La muerte de dos jóvenes tras ingerir un combinado de estramonio con otras sustancias tiñó de moralina lo que no tendría que haber sido más que un suceso infame. La sociedad no suele ahorrarse ese doble castigo para los padres desolados, como si sus hijos se hubieran buscado una tragedia así. Suele ser una dinámica descorazonadora, que tiñe siempre de culpa lo que no debería trascender los ámbitos de la fatalidad y el sentido pésame. Que esta planta solanácea mereciera la persecución de alcaldes y botanicidas suena a la misma batalla perdida que perseguir el pegamento de encolar porque algunos lo esnifan.

El ser humano aspira siempre a la condición de zombi. En nuestra juventud todos conocimos a tipos que presumían de fumar, masticar y fabricar brebajes que colocaban de manera milagrosa. El que no ponía a secar las cáscaras de los plátanos, experimentaba con las pastillas de caldo de ave o las semillas de los tomillares. Perder la consciencia y viajar hacia otro lugar con menos exigencias es el recurso más a mano en ciertos momentos de agobio o expansión. Hoy, las drogas sintéticas y elaboradas sustituyen otros remedios más clásicos, asociados a drogas reconocidas y hasta mitificadas.
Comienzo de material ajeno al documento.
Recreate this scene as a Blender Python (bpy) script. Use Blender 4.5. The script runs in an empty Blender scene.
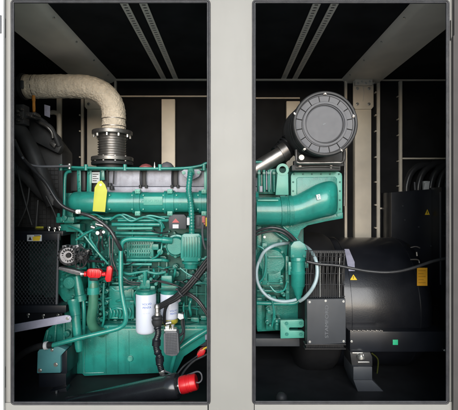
import bpy, bmesh, math, random
from mathutils import Vector, Matrix
random.seed(7)
S = bpy.context.scene
COL = S.collection
# ------------------------------------------------------------------ measuring
K, D, CX, CY, ZC = .005, 2.0, 229.0, 202.5, 1.35
def k(Y): return K * (1 + Y / D)
def P(px, py, Y): return Vector(((px - CX) * k(Y), Y, ZC + (CY - py) * k(Y)))

# ------------------------------------------------------------------ materials
def mat(name, col, rough=.5, metal=0., var=.12, vscale=9., bump=0., bscale=60., coat=0., dirt=None, dscale=5., damt=.5, spec=.5, wear=None):
    m = bpy.data.materials.new(name); m.use_nodes = True
    nt = m.node_tree; n = nt.nodes; l = nt.links
    b = n['Principled BSDF']
    b.inputs['Roughness'].default_value = rough
    b.inputs['Metallic'].default_value = metal
    b.inputs['Specular IOR Level'].default_value = spec
    if coat: b.inputs['Coat Weight'].default_value = coat; b.inputs['Coat Roughness'].default_value = .18
    tc = n.new('ShaderNodeTexCoord')
    nz = n.new('ShaderNodeTexNoise'); nz.inputs['Scale'].default_value = vscale; nz.inputs['Detail'].default_value = 7
    l.new(tc.outputs['Object'], nz.inputs['Vector'])
    mx = n.new('ShaderNodeMix'); mx.data_type = 'RGBA'
    c = Vector(col)
    lo = [max(0, v * (1 - var)) for v in c]; hi = [min(1, v * (1 + var)) for v in c]
    mx.inputs[6].default_value = (*lo, 1); mx.inputs[7].default_value = (*hi, 1)
    rp = n.new('ShaderNodeMapRange'); rp.inputs[1].default_value = .3; rp.inputs[2].default_value = .7
    l.new(nz.outputs['Fac'], rp.inputs[0]); l.new(rp.outputs[0], mx.inputs[0])
    out = mx.outputs[2]
    if dirt is not None:
        nd = n.new('ShaderNodeTexNoise'); nd.inputs['Scale'].default_value = dscale; nd.inputs['Detail'].default_value = 10; nd.inputs['Roughness'].default_value = .7
        l.new(tc.outputs['Object'], nd.inputs['Vector'])
        r2 = n.new('ShaderNodeMapRange'); r2.inputs[1].default_value = .52; r2.inputs[2].default_value = .75; r2.inputs[4].default_value = damt
        l.new(nd.outputs['Fac'], r2.inputs[0])
        m2 = n.new('ShaderNodeMix'); m2.data_type = 'RGBA'
        l.new(r2.outputs[0], m2.inputs[0]); l.new(out, m2.inputs[6]); m2.inputs[7].default_value = (*dirt, 1)
        out = m2.outputs[2]
    if wear is not None:     # (run marks, chips) : vertical streaks of grime and small knocks showing pale primer
        mp = n.new('ShaderNodeMapping'); mp.inputs['Scale'].default_value = (26, 26, 3.2)
        ns = n.new('ShaderNodeTexNoise'); ns.inputs['Scale'].default_value = 1; ns.inputs['Detail'].default_value = 5
        l.new(tc.outputs['Object'], mp.inputs['Vector']); l.new(mp.outputs[0], ns.inputs['Vector'])
        rs = n.new('ShaderNodeMapRange'); rs.inputs[1].default_value = .55; rs.inputs[2].default_value = .8; rs.inputs[4].default_value = wear[0]
        l.new(ns.outputs['Fac'], rs.inputs[0])
        m3 = n.new('ShaderNodeMix'); m3.data_type = 'RGBA'; l.new(rs.outputs[0], m3.inputs[0]); l.new(out, m3.inputs[6]); m3.inputs[7].default_value = (*[v * .45 for v in c], 1)
        nc = n.new('ShaderNodeTexNoise'); nc.inputs['Scale'].default_value = 95; nc.inputs['Detail'].default_value = 3
        l.new(tc.outputs['Object'], nc.inputs['Vector'])
        rc = n.new('ShaderNodeMapRange'); rc.inputs[1].default_value = .70; rc.inputs[2].default_value = .74; rc.inputs[4].default_value = wear[1]
        l.new(nc.outputs['Fac'], rc.inputs[0])
        m4 = n.new('ShaderNodeMix'); m4.data_type = 'RGBA'; l.new(rc.outputs[0], m4.inputs[0]); l.new(m3.outputs[2], m4.inputs[6]); m4.inputs[7].default_value = (*[min(1, v * 1.3 + .12) for v in c], 1)
        out = m4.outputs[2]
    l.new(out, b.inputs['Base Color'])
    rr = n.new('ShaderNodeMapRange'); rr.inputs[3].default_value = max(0, rough - .07); rr.inputs[4].default_value = min(1, rough + .09)
    n3 = n.new('ShaderNodeTexNoise'); n3.inputs['Scale'].default_value = vscale * 2.7; n3.inputs['Detail'].default_value = 5
    l.new(tc.outputs['Object'], n3.inputs['Vector']); l.new(n3.outputs['Fac'], rr.inputs[0]); l.new(rr.outputs[0], b.inputs['Roughness'])
    if bump:
        nb = n.new('ShaderNodeTexNoise'); nb.inputs['Scale'].default_value = bscale; nb.inputs['Detail'].default_value = 4
        l.new(tc.outputs['Object'], nb.inputs['Vector'])
        bp = n.new('ShaderNodeBump'); bp.inputs['Strength'].default_value = bump; bp.inputs['Distance'].default_value = .002
        l.new(nb.outputs['Fac'], bp.inputs['Height']); l.new(bp.outputs[0], b.inputs['Normal'])
    return m
TEAL   = mat('teal_paint', (.020, .258, .212), .31, 0, .2, 8, .3, 180, coat=.5, dirt=(.025, .10, .085), damt=.55, dscale=11, wear=(.5, .6))
TEALC  = mat('teal_cast', (.017, .218, .175), .38, 0, .28, 14, .7, 110, coat=.35, dirt=(.015, .08, .07), damt=.6, dscale=14, wear=(.6, .7))
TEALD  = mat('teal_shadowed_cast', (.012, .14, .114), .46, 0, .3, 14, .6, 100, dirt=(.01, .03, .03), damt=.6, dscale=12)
TEALL  = mat('teal_pale_paint', (.085, .35, .275), .38, 0, .12, 9, .25, 160, coat=.2)
OLIVE  = mat('teal_olive_paint', (.05, .19, .125), .38, 0, .2, 12, .2, 120, coat=.3)
CREAM  = mat('cream_powder_coat', (.338, .332, .312), .46, 0, .05, 2.5, .15, 12, wear=(.07, .1))
BEIGE  = mat('beige_galvanised_strip', (.84, .76, .63), .5, 0, .10, 6, .1, 300)
BEAM   = mat('roof_beam_steel', (.80, .745, .66), .5, 0, .10, 4, .1, 300)
BLACKF = mat('black_foam_lining', (.018, .0185, .020), .95, 0, .35, 4, .35, 400, spec=.15)
BLACK  = mat('black_gloss_paint', (.009, .011, .016), .36, 0, .3, 5, .1, 200, coat=.15)
BLACKM = mat('black_matt_paint', (.024, .025, .027), .5, 0, .3, 9, .2, 200)
RADB   = mat('dusty_black_shroud', (.042, .043, .045), .5, 0, .4, 7, .3, 120, dirt=(.08, .078, .07), damt=.35, dscale=8)
RUBBER = mat('black_rubber', (.014, .015, .017), .48, 0, .25, 30, .2, 300)
SEAL   = mat('grey_rubber_seal', (.038, .038, .043), .38, 0, .3, 20, .3, 120, dirt=(.10, .10, .10), damt=.3, dscale=12)
BARREL = mat('black_barrel_paint', (.0075, .0085, .012), .34, 0, .3, 5, .25, 130, coat=.5, dirt=(.022, .022, .024), damt=.25, dscale=5)
CAPG   = mat('filter_cap_grey', (.105, .108, .12), .48, 0, .06, 10, .1, 300)
GREYP  = mat('grey_plastic', (.11, .115, .13), .5, 0, .08, 10, .1, 300)
GREYD  = mat('dark_grey_plate', (.045, .05, .058), .5, 0, .12, 8, .15, 300)
GUARD  = mat('guard_wire', (.026, .026, .028), .4, .2, .2, 30)
STEEL  = mat('bare_steel', (.38, .365, .35), .36, .9, .15, 25, .1, 200)
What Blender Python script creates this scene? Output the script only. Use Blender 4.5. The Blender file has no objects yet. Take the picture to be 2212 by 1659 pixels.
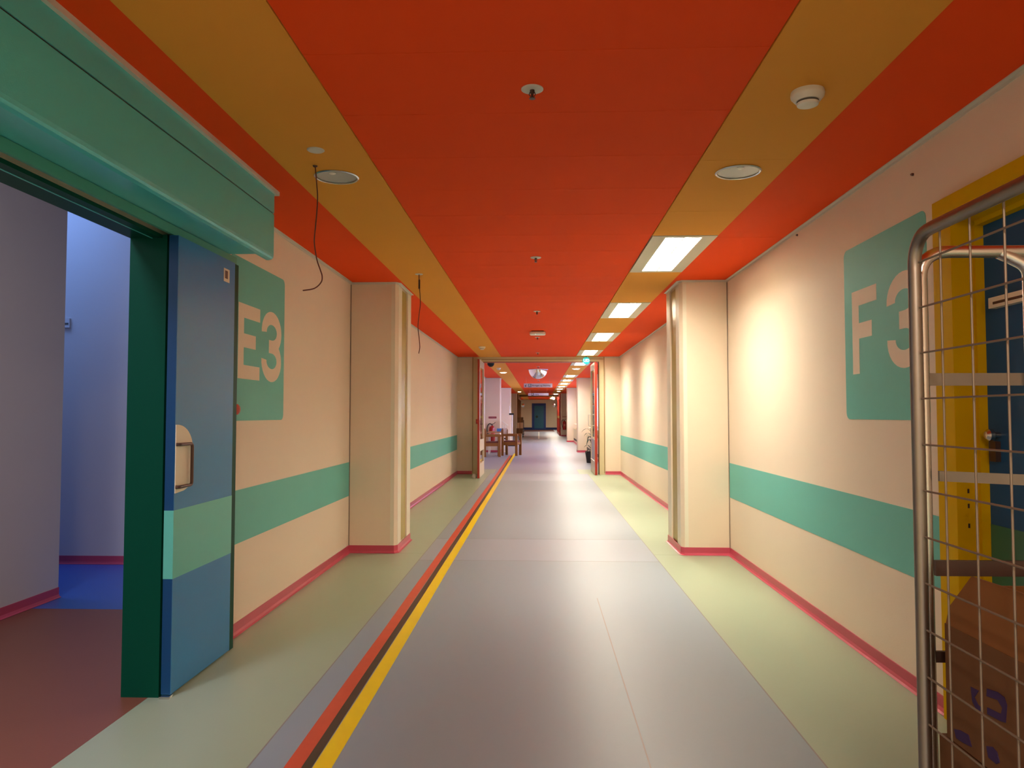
import bpy, bmesh, math, random
from mathutils import Vector, Matrix
random.seed(7)
S = bpy.context.scene
COL = S.collection
PI = math.pi

# ------------------------------------------------------------------ camera
YAW, PITCH, ROLL, CZ = 0.03661, 0.04108, -0.00011, 1.27167
fwd = Vector((-math.sin(YAW)*math.cos(PITCH), math.cos(YAW)*math.cos(PITCH), math.sin(PITCH)))
rgt = Vector((math.cos(YAW), math.sin(YAW), 0)); upv = rgt.cross(fwd)
r_ = math.cos(ROLL)*rgt + math.sin(ROLL)*upv; u_ = -math.sin(ROLL)*rgt + math.cos(ROLL)*upv
cam = bpy.data.cameras.new('camera'); cam.sensor_width = 36; cam.lens = 1598.23/2212*36
cam.clip_start = 0.05; cam.clip_end = 200
co = bpy.data.objects.new('camera', cam); COL.objects.link(co)
M = Matrix((r_, u_, -fwd)).transposed().to_4x4(); M.translation = (0, 0, CZ); co.matrix_world = M
S.camera = co

# ------------------------------------------------------------------ world, exposure, lights
S.view_settings.view_transform = 'Standard'; S.view_settings.look = 'None'
S.view_settings.gamma = 1; S.view_settings.use_curve_mapping = False
S.view_settings.exposure = 0.76
W = bpy.data.worlds.new('dusk_sky'); S.world = W; W.use_nodes = True
bg = W.node_tree.nodes['Background']; bg.inputs[0].default_value = (0.36, 0.42, 0.95, 1); bg.inputs[1].default_value = 0.8
LAMP_COL = (1.0, 0.86, 0.66)
LAMP_W = 7.5           # area light in each lit lamp
LAMP_EMIT = 36.0
DOWN_W = 6.0
DAY_COL = (0.45, 0.52, 1.0)
LAMP_Y = [5.06, 8.10, 11.10, 14.10, 17.20, 23.10, 26.10, 29.10, 32.10, 35.10, 44.2, 47.2, 50.2, 54.2, 57.2]  # last two are extra lamps added to brighten the end wall
LAMP_LEN, LAMP_X0, LAMP_X1 = 1.30, 0.777, 1.229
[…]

Pero el estramonio, la hierba del diablo, no es más que otra de las tentaciones de fuga. Crece en arroyos y estercoleros, los animales lo rechazan por su mal olor, pero nosotros lo buscamos, a ver si funciona, si nos da vida tras esa muerte que sentimos encima. Venenos inhibidores como el estramonio los encontramos en las religiones, que todas convocan sus rave parties masivas para enajenación de fieles con ganas de fiesta. No queda muy lejos de la promesa lisérgica del estramonio la ingesta brutal de mercados y reformas a las que nos vemos sometidos en estos días de pánico y calvario contable, como si también nosotros fuéramos países zombi tras una noche de farra, que perseguimos llegar un poco más lejos o resistir el natural bajón. Y nos la hacen comer sin demasiada fe, para abrir mercado, como propone algo absurdamente la investigación del caso de los dos chavales. Se nota que la tomamos más que nada por ver si funciona, como promesa de alargar la diversión ahora que la fiesta parece definitivamente muerta.